DATASET EXTRACT:
┌──

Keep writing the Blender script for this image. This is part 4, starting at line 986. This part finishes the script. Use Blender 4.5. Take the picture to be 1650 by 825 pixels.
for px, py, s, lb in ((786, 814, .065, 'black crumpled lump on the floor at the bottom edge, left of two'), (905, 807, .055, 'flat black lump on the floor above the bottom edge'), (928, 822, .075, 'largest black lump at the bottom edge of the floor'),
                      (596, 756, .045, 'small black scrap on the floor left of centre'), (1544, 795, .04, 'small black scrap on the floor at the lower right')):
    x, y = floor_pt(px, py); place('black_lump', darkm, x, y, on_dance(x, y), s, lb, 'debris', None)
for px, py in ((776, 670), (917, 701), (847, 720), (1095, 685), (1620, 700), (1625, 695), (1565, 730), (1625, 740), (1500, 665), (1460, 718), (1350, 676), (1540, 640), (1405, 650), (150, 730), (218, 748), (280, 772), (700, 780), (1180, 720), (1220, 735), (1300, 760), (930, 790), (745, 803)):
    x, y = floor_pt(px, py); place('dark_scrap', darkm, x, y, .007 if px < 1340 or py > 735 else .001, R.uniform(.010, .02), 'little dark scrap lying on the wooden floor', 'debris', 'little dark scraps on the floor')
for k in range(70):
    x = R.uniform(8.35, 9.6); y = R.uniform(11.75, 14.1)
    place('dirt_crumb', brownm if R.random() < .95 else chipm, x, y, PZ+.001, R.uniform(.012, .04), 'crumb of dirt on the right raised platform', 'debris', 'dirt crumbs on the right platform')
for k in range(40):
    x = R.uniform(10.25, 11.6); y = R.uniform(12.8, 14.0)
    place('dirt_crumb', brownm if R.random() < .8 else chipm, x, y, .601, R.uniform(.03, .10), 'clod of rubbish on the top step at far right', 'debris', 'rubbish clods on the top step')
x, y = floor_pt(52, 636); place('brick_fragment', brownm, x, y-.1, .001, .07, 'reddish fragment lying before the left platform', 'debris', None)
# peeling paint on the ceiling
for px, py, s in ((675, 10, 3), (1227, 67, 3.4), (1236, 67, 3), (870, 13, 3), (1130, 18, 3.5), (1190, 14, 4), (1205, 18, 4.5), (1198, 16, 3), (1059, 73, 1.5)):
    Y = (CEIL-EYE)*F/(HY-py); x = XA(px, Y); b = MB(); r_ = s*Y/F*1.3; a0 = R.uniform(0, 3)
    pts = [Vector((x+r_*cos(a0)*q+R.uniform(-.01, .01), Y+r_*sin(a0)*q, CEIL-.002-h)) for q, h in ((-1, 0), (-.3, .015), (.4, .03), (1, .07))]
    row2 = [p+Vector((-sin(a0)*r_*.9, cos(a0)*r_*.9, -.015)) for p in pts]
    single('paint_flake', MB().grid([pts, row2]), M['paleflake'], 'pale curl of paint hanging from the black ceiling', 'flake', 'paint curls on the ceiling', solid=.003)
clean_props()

└──

WHAT IS BEING ASKED: Every line above should be retyped exactly as given.

OUTPUT:
Keep writing the Blender script for this image. This is part 4, starting at line 986. This part finishes the script. Use Blender 4.5. Take the picture to be 1650 by 825 pixels.
for px, py, s, lb in ((786, 814, .065, 'black crumpled lump on the floor at the bottom edge, left of two'), (905, 807, .055, 'flat black lump on the floor above the bottom edge'), (928, 822, .075, 'largest black lump at the bottom edge of the floor'),
                      (596, 756, .045, 'small black scrap on the floor left of centre'), (1544, 795, .04, 'small black scrap on the floor at the lower right')):
    x, y = floor_pt(px, py); place('black_lump', darkm, x, y, on_dance(x, y), s, lb, 'debris', None)
for px, py in ((776, 670), (917, 701), (847, 720), (1095, 685), (1620, 700), (1625, 695), (1565, 730), (1625, 740), (1500, 665), (1460, 718), (1350, 676), (1540, 640), (1405, 650), (150, 730), (218, 748), (280, 772), (700, 780), (1180, 720), (1220, 735), (1300, 760), (930, 790), (745, 803)):
    x, y = floor_pt(px, py); place('dark_scrap', darkm, x, y, .007 if px < 1340 or py > 735 else .001, R.uniform(.010, .02), 'little dark scrap lying on the wooden floor', 'debris', 'little dark scraps on the floor')
for k in range(70):
    x = R.uniform(8.35, 9.6); y = R.uniform(11.75, 14.1)
    place('dirt_crumb', brownm if R.random() < .95 else chipm, x, y, PZ+.001, R.uniform(.012, .04), 'crumb of dirt on the right raised platform', 'debris', 'dirt crumbs on the right platform')
for k in range(40):
    x = R.uniform(10.25, 11.6); y = R.uniform(12.8, 14.0)
    place('dirt_crumb', brownm if R.random() < .8 else chipm, x, y, .601, R.uniform(.03, .10), 'clod of rubbish on the top step at far right', 'debris', 'rubbish clods on the top step')
x, y = floor_pt(52, 636); place('brick_fragment', brownm, x, y-.1, .001, .07, 'reddish fragment lying before the left platform', 'debris', None)
# peeling paint on the ceiling
for px, py, s in ((675, 10, 3), (1227, 67, 3.4), (1236, 67, 3), (870, 13, 3), (1130, 18, 3.5), (1190, 14, 4), (1205, 18, 4.5), (1198, 16, 3), (1059, 73, 1.5)):
    Y = (CEIL-EYE)*F/(HY-py); x = XA(px, Y); b = MB(); r_ = s*Y/F*1.3; a0 = R.uniform(0, 3)
    pts = [Vector((x+r_*cos(a0)*q+R.uniform(-.01, .01), Y+r_*sin(a0)*q, CEIL-.002-h)) for q, h in ((-1, 0), (-.3, .015), (.4, .03), (1, .07))]
    row2 = [p+Vector((-sin(a0)*r_*.9, cos(a0)*r_*.9, -.015)) for p in pts]
    single('paint_flake', MB().grid([pts, row2]), M['paleflake'], 'pale curl of paint hanging from the black ceiling', 'flake', 'paint curls on the ceiling', solid=.003)
clean_props()